A Lincoln MKZ outfitted with AutoX's self-driving sensors sits in the parking lot of the company's headquarters in San Jose, Calif.

A Lincoln MKZ outfitted with AutoX's self-driving sensors sits in the parking lot of the company's headquarters in San Jose, Calif. Ryan Nakashima/AP

The Knight Foundation aims to take projects out of the hands of car companies in five cities.

The Knight Foundation plans to invest $5.25 million over five years in resident-centered self-driving vehicle pilot projects in five cities.

Detroit, Long Beach and San José in California, Miami, and Pittsburgh will include locals in the autonomous vehicle, or AV, deployment planning process—as opposed to car companies coming in and owning the projects.

The pilot cities will confer regularly and share testing and deployment best practices publicly; there are already more than 70 AV pilots worldwide.

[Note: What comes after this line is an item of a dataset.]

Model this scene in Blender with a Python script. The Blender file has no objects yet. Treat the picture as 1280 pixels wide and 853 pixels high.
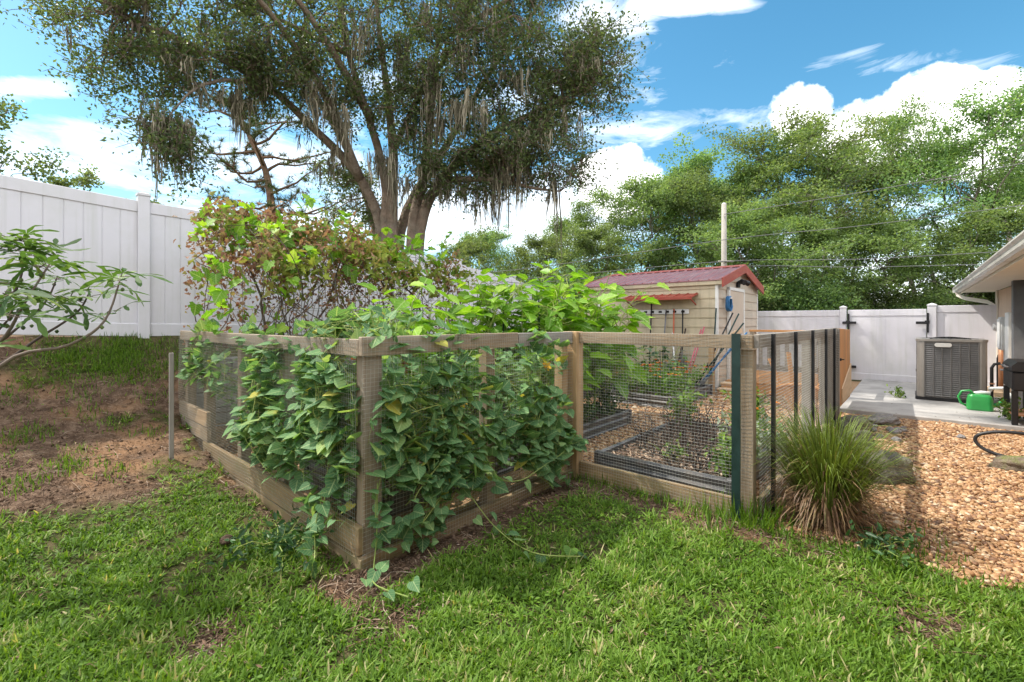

“Every pilot is different,” Lilian Coral, director of national strategy and technology innovation at Knight, told Route Fifty. “Many of them focus on integrating the AV pilot into the broader transportation of the city.”

The initiative was inspired by an AV request for information San José issued in 2017 that laid out the city’s mobility issues and asked how companies’ projects might help, instead of just test the technology in a public space.

Detroit’s government is dealing with high unemployment, but an influx of new companies, so its pilot aims to address transportation struggles getting people to and from bus stops to better connect them to jobs.

Long Beach is focused on reducing greenhouse gas emissions with more short-distance travel options like electric transit like trolley buses.

“That community has been plagued with a lot of air quality issues historically,” Coral said.

San José wants to better integrate AVs with other transit in its diverse downtown area.

Miami’s pilot will develop on-demand, driverless shuttles along fixed routes between transportation hubs—solving first- and last-mile problems.

And economic development in Pittsburgh has the city trying to create transit options that preserve neighborhoods by reducing single-occupant vehicle trips.

Coral anticipates AV service on the ground in each city within the first two years of the initiative because most have already announced partnerships. The next step is for transportation officials to sit down and plan the design and delivery of self-driving options while soliciting resident feedback.

The pilots could have implications for how cities implement other disruptive technology like e-scooters, Coral said.

“We want to get ahead of all that,” she said. “How can we try and shape this early on working with cities and car companies?”